Django Unchained delights in referencing the Spaghetti Western in particular, not so much in its heat and dust as in the Morricone music, the sudden zooms and close-ups, and the exorbitant spectacle of bloody death. When bodies get drilled by bullets here they don't merely fountain blood, they explode with it. Is it worth complaining about his obsession with violence? Blood is as integral to Tarantino as fog was to Turner; you can't imagine his work without it.

The problem with Tarantino in general, and Django in particular, is one of tone. You never feel sure where it lies. For example, a scene featuring a scary-looking posse of masked Klansmen degenerates into farce when they start bickering about the size of the eye-holes in their bagged masks.
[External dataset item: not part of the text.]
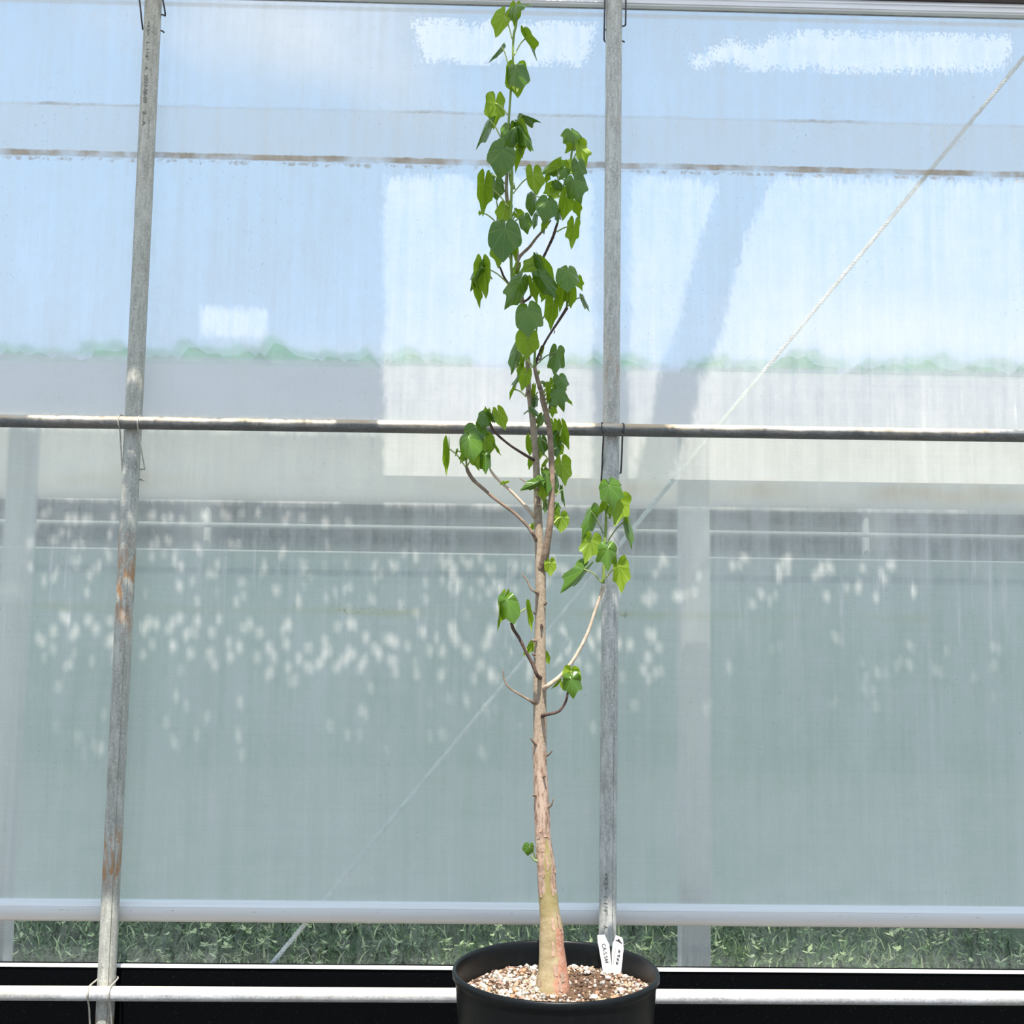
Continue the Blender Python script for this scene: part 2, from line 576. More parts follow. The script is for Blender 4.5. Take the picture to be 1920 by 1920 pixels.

It's a typical Tarantinoid riff, like the argument about the Madonna song at the start of Reservoir Dogs. Some find this garrulous back-and-forth funnier than others, and that's fine. But Tarantino hasn't found a way to integrate humour with horror, which becomes quite extreme in the latter half.

Django and Schultz have found their way to the plantation of Calvin Candie, a spoilt Southern aristo played with a devil's twinkle by Leonardo DiCaprio. Candie's thin veneer of affability hides a sadist who allows a man to be torn limb from limb by rabid dogs, and who revels in "Mandingo" wrestling – a fight to the death between slave combatants. The obscene degradation of this is plain, yet its impact is dulled by the atmosphere of moustache-twirling campiness surrounding it.

Interestingly, DiCaprio isn't even the worst of the villains. That would be Stephen, the "house slave" played by Samuel L. Jackson in an unsettling compound of obsequiousness towards his master and viciousness towards his fellow negroes. His outrage at the idea of Django staying "in the big house" is both a comical skit on below-stairs uppityness and a corrective to the cinematic ideal of the black man as martyr/saint. It's a risky characterisation on Tarantino's part – not many others would dare.

The boldness of this subversion is undercut, however, by the quickening descent of the film into cartoonish overkill. Django himself becomes a stylised avenger, less real than the brave but bewildered figure whose fate initially troubled us. The shoot-'em-up option becomes the driving imperative.

Tarantino can do many things, but editing is not his forte. He doesn't know what to leave out, and after a gripping first hour the film loses itself in detours and sidesteps. After a second hour an ending appears in sight, but there's still another forty-five minutes of mayhem to go. The director even finds time to feature himself as an oafish heavy, complete with strangled Australian accent. He plays alongside a little-known actor named John Jarratt, who starred as the killer in the cold-sweat Oz horror Wolf Creek in 2005. It's one of several cameos with which he keeps himself amused.

Tarantino's knowledge of movies is prodigious in its breadth. He would probably be the best team-mate you could ever have on a movie pub-quiz. But that may also be the reason why his films feel so narrow. He has the technical skills of a grown-up, and the sensibility of an adolescent.